1) The Passion of the Christ
No other film has evoked more emotions from me than Mel Gibson's 2004 film depicting the last 12 hours in the life of Jesus. Words fail me, which is exactly the point of the film. This film is a moving painting. The film is so visual that many scenes would not even need subtitles, except maybe for two scenes: Pontius Pilate’s discussion about “truth” with his wife and the Roman soldiers’ actions to the other two men crucified after Jesus dies. Director Mel Gibson captures the essence of what a person would see as a spectator at these events by enhancing the simplest actions with sound, close-ups and slow motion. My most emotional point of the film comes when Mary has a vivid flashback as Jesus falls – a touching sequence that captures the simple love between a mother and son.
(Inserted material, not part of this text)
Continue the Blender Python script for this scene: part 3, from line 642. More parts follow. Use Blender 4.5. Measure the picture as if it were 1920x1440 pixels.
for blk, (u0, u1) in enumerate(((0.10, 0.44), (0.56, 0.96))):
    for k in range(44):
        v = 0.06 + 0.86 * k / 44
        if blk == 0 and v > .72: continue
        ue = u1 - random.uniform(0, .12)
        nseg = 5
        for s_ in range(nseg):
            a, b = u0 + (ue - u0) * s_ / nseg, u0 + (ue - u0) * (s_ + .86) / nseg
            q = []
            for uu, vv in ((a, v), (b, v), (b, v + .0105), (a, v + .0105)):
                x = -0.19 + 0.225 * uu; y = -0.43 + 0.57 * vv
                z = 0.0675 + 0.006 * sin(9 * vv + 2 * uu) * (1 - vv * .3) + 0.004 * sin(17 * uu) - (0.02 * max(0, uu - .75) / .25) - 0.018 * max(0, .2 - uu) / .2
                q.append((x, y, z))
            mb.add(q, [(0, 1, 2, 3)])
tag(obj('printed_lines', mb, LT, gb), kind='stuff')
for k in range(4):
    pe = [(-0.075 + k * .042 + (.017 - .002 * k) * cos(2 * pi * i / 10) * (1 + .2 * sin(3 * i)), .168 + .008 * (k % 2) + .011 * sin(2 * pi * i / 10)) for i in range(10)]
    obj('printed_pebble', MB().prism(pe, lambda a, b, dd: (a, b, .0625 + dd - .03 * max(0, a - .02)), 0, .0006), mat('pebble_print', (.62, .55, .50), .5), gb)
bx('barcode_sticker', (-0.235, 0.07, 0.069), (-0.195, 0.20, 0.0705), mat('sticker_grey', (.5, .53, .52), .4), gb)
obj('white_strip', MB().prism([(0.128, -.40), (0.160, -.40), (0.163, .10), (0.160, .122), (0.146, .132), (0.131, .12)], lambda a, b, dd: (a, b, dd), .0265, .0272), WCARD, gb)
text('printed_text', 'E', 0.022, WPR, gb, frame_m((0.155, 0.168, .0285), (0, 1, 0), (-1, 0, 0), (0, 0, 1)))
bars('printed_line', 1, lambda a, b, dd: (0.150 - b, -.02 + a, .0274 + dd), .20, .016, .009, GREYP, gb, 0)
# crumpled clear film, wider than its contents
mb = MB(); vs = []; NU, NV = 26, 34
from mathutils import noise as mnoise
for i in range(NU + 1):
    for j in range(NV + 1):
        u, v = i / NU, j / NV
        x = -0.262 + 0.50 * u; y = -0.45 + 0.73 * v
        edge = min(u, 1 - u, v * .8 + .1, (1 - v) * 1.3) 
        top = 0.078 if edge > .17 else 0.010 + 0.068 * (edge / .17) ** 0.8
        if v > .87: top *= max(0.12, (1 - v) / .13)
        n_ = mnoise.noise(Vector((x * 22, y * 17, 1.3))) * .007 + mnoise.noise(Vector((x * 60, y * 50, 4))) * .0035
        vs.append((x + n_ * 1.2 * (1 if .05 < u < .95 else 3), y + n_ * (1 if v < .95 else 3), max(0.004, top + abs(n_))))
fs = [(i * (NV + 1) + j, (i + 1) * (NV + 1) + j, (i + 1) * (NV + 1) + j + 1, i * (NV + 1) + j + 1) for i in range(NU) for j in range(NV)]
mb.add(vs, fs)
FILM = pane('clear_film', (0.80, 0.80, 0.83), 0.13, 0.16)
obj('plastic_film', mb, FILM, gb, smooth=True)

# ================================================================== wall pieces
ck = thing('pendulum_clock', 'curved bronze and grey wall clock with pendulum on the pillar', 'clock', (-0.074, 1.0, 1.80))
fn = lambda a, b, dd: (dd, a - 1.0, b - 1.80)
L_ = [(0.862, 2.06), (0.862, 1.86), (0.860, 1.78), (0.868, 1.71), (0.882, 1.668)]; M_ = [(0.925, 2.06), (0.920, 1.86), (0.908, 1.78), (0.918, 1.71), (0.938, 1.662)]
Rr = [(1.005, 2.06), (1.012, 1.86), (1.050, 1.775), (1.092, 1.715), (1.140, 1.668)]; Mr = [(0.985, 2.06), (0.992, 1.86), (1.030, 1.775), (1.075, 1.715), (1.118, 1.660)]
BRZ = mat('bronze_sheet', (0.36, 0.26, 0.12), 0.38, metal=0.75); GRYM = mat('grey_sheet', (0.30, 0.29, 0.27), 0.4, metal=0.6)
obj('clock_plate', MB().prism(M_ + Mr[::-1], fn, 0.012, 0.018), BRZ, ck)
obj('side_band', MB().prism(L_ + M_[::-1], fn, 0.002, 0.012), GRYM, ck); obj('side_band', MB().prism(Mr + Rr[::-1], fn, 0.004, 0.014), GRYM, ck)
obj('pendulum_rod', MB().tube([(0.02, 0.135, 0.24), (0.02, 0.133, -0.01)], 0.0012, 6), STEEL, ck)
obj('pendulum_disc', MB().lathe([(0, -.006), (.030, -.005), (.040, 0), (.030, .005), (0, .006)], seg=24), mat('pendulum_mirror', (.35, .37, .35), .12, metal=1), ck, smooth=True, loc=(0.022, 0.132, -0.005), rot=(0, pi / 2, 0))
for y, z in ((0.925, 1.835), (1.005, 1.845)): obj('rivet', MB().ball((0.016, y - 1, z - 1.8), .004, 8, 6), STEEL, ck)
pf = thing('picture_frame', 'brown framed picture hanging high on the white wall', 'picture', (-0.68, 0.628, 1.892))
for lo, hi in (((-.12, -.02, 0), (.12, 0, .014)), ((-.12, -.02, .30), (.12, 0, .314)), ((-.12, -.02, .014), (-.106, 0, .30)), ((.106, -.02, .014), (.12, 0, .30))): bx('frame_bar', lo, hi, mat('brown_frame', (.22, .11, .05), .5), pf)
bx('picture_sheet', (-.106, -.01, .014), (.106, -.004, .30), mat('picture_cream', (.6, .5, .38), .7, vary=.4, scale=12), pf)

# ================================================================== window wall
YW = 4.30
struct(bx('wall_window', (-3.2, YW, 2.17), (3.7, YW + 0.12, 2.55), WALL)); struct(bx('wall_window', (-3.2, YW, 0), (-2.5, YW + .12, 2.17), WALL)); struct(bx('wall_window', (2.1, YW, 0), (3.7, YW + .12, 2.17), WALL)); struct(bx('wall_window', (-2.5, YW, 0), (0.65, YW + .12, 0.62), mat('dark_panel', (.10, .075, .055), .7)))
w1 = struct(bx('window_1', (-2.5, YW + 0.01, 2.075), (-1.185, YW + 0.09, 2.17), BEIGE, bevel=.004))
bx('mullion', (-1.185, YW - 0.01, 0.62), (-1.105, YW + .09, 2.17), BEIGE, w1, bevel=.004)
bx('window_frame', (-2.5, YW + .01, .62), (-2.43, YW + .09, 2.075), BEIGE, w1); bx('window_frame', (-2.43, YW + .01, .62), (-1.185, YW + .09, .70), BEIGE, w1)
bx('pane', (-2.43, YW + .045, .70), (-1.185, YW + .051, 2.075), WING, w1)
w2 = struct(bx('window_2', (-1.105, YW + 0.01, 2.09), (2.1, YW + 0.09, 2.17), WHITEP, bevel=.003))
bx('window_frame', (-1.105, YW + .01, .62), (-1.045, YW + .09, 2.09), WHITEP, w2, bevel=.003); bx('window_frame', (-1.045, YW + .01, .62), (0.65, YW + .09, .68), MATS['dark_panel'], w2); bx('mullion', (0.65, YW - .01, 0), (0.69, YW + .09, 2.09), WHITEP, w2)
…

As a child, I remember seeing almost pristine images where only a bit of blood would hang from the nail points on the crucifix, these memories are a stark contrast to the portrayal of Jesus’ suffering in The Passion of Christ. The vivid level of violence may cause strong reactions, but does not include flashy style that glorifies the deplorable actions. Most importantly, the violence ultimately yields grace, love and salvation for all. The short flashbacks give you necessary breaks from the violence while providing more background about Jesus’ life, His important messages and His humanity. Everyone has perceived ideas about Jesus’ life before seeing this film, but now people are paying special attention to the money the film is making which deflects the meaning of the film - Jesus died for everyone, the sins of the whole world, not for one particular generation or people.


Cyn said...

Having watched Passion of the Christ at the theater, I've never been able to watch it again. I bought the DVD the day it came out and it sits there wrapped in plastic. A few times a year, especially near Easter, I think about watching it. But I find it too difficult. It's not suprising that many reports say making this film followed so quickly by Apocolypto lead to Mel Gibson breaking down and drinking heavily, a downward spiral he is still struggling with. If you believe, you are left with such a sense of shame for every time you did something that made you unworthy of such a sacrifice.

Cyn said...

I saw this movie once at the theater but have been unable to watch it again, even though I bought the DVD the day it came out. It's just too powerful. It's no surprise that many reports say making this film followed by Apocolypto led to a break down and heavy drinking for Mel Gibson. A downward spiral, he is still struggling to emerge from. If you believe, this film provokes such an overwhelming sense of shame for every action you've taken in this life that is not worthy of such a sacrifice on your behalf. It is hopeful as well. I know some reviewers tried to paint it as anti-semetic. Odd since it opens with the question that begins Passover meals "Why is this night different from other nights?" and Jesus is more clearly a practicing Jew than in any other film I've seen. But it leaves you with this to ponder: Jesus suffered and died horribly for me. What have I done today to deserve it?